Review: The Beauty Queen Of Leenane

Tower Theatre
5 star rating
Tower Theatre Company deliver a top-notch revival of Martin McDonagh's 1996 play that combines comedy and tragedy in almost equal measure - a wonderful, unmissable drama.
Cast of The Beauty Queen Of Leenane at Tower Theatre

(From left) Julia Flatley (Maureen) and Amanda Waggott (Mag) - photo by Robert Piwko

Show details

Show information


Theatre Tower Theatre

Closed here Saturday 16 November 2019

Cast and creatives


Cast

Mag : Amanda Waggott

Maureen : Julia Flatley

Pato : Nick Cannon

Ray : Simon Brooke

with the voice of James Killeen


Creatives

Director
Colette Dockery
Author
Martin McDonagh
Set design
Phillip Ley
Costumes
Kathleen Morrison
Lighting
Alan Wilkinson
Sound
Laurence Tuerk

Synopsis


Set in Leenane in County Galway, Martin McDonagh's first play tells the darkly comic tale of Maureen Folan, a plain lonely woman in her early forties, and Mag, her manipulative ageing mother.


Mag's interference in Maureen's first and possibly final chance of a loving relationship sets in motion a train of events that leads inexorably towards the play's terrifying denouement.


ActDrop reviews


Peter Brown

Performance date: Saturday 9 November 2019
Review star rating image

On my first encounter with this play some time ago a woman sitting behind me, talking to her friend just prior to the start of the show, said ...


"This is really, really depressing, but a wonderful play".


My neighbour on that occasion certainly got the second part absolutely spot on.


"Wonderful" is an apt description in spite of the play's tragic content, and really is one to catch if you haven't seen it before.


But I'm still not sure about how depressing it actually is, though it is sad and poignant.


There are, most certainly, depressing aspects but it might be how one relates to the extraordinary events in this tragic but riveting drama that will affect just how depressing you find it.

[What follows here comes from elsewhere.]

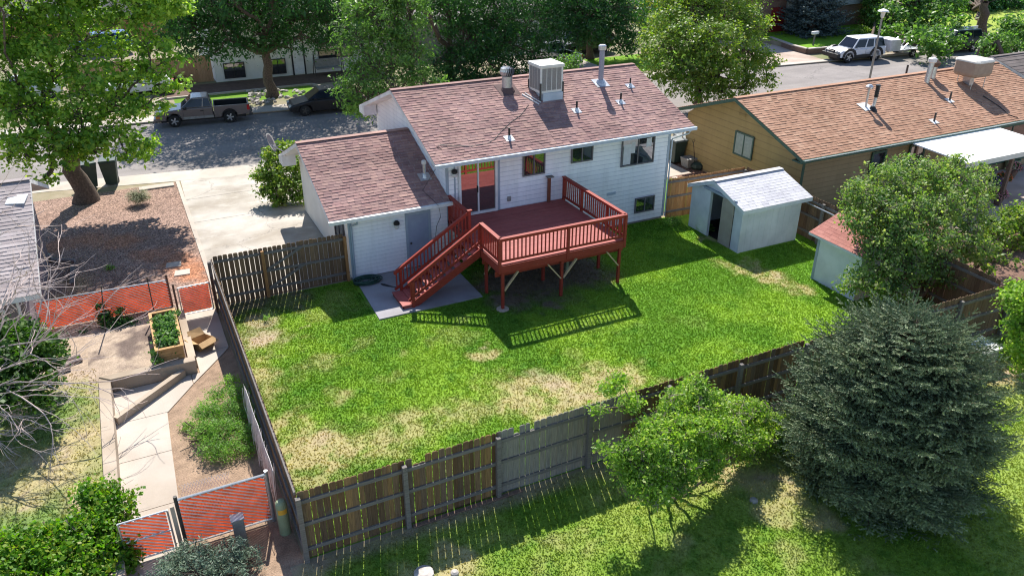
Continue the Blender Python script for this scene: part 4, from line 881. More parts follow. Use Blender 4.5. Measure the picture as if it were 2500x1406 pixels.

You really have to see it to understand the complexities of the piece and make your own mind up.


Maureen and her mother Mag live in a ramshackled, decaying property at the top of a steep hill in County Galway in Ireland.


It's a claustrophobic situation in which 40-something Maureen basically serves as her 70 year-old mother's skivvy.


She makes her mother Complan (a nutritional supplement made with hot water), porridge and tea for her all day, every day and feeds her a particular brand of biscuits (which she specifically buys to irritate her mother).


In Maureen we find a woman who's obviously missed out along the path of life and yearns for something different.


She's only ever been kissed by two men in her entire life, and that's as far as her experience with the opposite sex has gone.


When we first encounter the pair, Maureen seems excessively caustic towards her ageing parent.


But Mr McDonagh cleverly shifts the focus on the balance of power in the relationship when we see Mag burn a message inviting Maureen to a party.


That shifting focus is important here since we're almost being invited to take sides in this grating mother-daughter relationship.


Though that might sound dour and forbidding, it's actually offset with plenty of humour interspersed throughout the unfolding events.


There are numerous laugh-out-loud moments, but sometimes the humour manifests itself as the lip-biting variety when one is uncertain whether to laugh or not.


And there are moments when the audience's reaction during the play also provides humour, for example as we hear audible groans when Mag empties her chamber pot.


The mother-daughter relationship is to some extent contrasted with another pair of relatives - Pato and his younger brother Ray, who complete the cast of characters.


Pato offers romantic hope to Maureen as well as a means to escape her mother and a life of repetitive drudgery.


Collette Dockery directs a hugely talented ensemble here with sensitive and meticulous efficiency, eliciting highly believable and laudable performances.


Julia Flatley is mesmerising as Maureen, finding a complex blend of personality traits that underscore Maureen's despair and frustration with an underlying darker tone that hints at mental instability and, at times, menace.


Amanda Waggott also finds different tonal levels in her description of Mag veering from almost demanding infant to conniving, devious crone who will seemingly stop at nothing to keep her daughter-slave in harness.


Nick Cannon delivers a well-defined portrayal of the down-to-earth Pato who, like Maureen, finds himself isolated working in London and similarly yearns for romantic companionship and escape.


And there's terrific support from Simon Brooke as the youthfully chipper, sometimes exasperated Ray who acts for the most part as a go-between but harbours a strange poker fixation and rails resentfully at Maureen about his lost swingball that she took from him years before.


Phillip Ley's lovingly executed design provides the perfect setting, describing a shabby dwelling that hasn't seen much love or care in decades, ably reflecting the nature of the decaying relationship at the heart of this play.


All-in-all, Tower Theatre Company's production is a top-notch, totally absorbing revival of Martin McDonagh's 1996 play that combines comedy and tragedy in almost equal measure.


A wonderful and unmissable evening's theatre.